After the Virginia Tech shootings in April, the questions about security on college campuses came to the forefront of the national discussion along with fears that such an event could happen elsewhere.

Often, after tragic school shootings such as the Virginia Tech and Columbine incidents, fear leads to heightened public suspicion.

CSUN English student Jeff Padilla experienced the ramifications of this heightened suspicion firsthand when some bad news about his graduation plans came on the wrong day.

Padilla, who will have completed his bachelor’s degree by the time this is published, has been attending CSUN since 2002 while balancing a paying job and volunteer work.

During the Fall 2006 semester, Padilla started on a plan to complete his degree by taking his last two classes this summer after two semesters of being a full-time student.

According to Padilla, his CSUN advisor had repeatedly told him that this plan would work, and that he could take his final two classes in the summer.

It wasn’t until Padilla tried to register for the two classes that he found out he was restricted from taking them concurrently.

In the summer of 2006, Padilla established a non-profit organization, Compassion Through Action, to provide aid to the homeless community on Skid Row. The organization’s activities were put on hold while Padilla started taking classes full-time to complete his degree, and he was looking forward to getting things running again this summer.

When Padilla realized he wasn’t allowed to take the classes concurrently, he went to the admissions and records department on April 17, the day after the Virginia Tech shootings, for an explanation. It was there in Bayramian Hall that Padilla became angry and raised his voice at an admissions employee who told him there was nothing that could be done.

“[The university] was postponing my life,” said Padilla.

Furious that he would have to take more classes during Fall 2007, Padilla went to wait outside his next class. It was there that Padilla vented some of his anger to his friends. In the course of Padilla’s rant, a classmate standing nearby heard something that must of set off alarm bells in his or her head.

The comment he made was related to Virginia Tech.

Padilla said he doesn’t remember what it was, but his friends later told him he said something along the lines of, “Universities do so much to keep students from reaching their goals, and then people wonder how an irrational madman could do what he did at Virginia Tech.”

That unidentified classmate took what Padilla said to the campus police.

Two days later, on April 19, a police officer met Padilla in front of his class and took him for questioning.

According to Padilla, the questioning only lasted 15 minutes.
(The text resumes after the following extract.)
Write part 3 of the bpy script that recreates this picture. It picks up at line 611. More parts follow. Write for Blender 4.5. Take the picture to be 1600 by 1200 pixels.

On April 20, CSUN police officer Yolanda Abundiz informed Padilla that they had decided he was not a terror threat, but a record of the report would be kept on file.

While Padilla does not want his name associated with a campus terrorism investigation, he understands there’s nothing he can do about it.

“The root of the problem was the irrational decision of [the accuser],” said Padilla.

When Abundiz informed Padilla of the decision, she also referred him to the Associate V.P. of Student Affairs and Dean of Students, William Watkins, to help solve his enrollment problem.

Padilla ultimately was able to take the two remaining classes concurrently after receiving permission from one of the professors, and will now be able to get back to his passion, helping the homeless.

“The irony was, it was an easy fix,” said Padilla.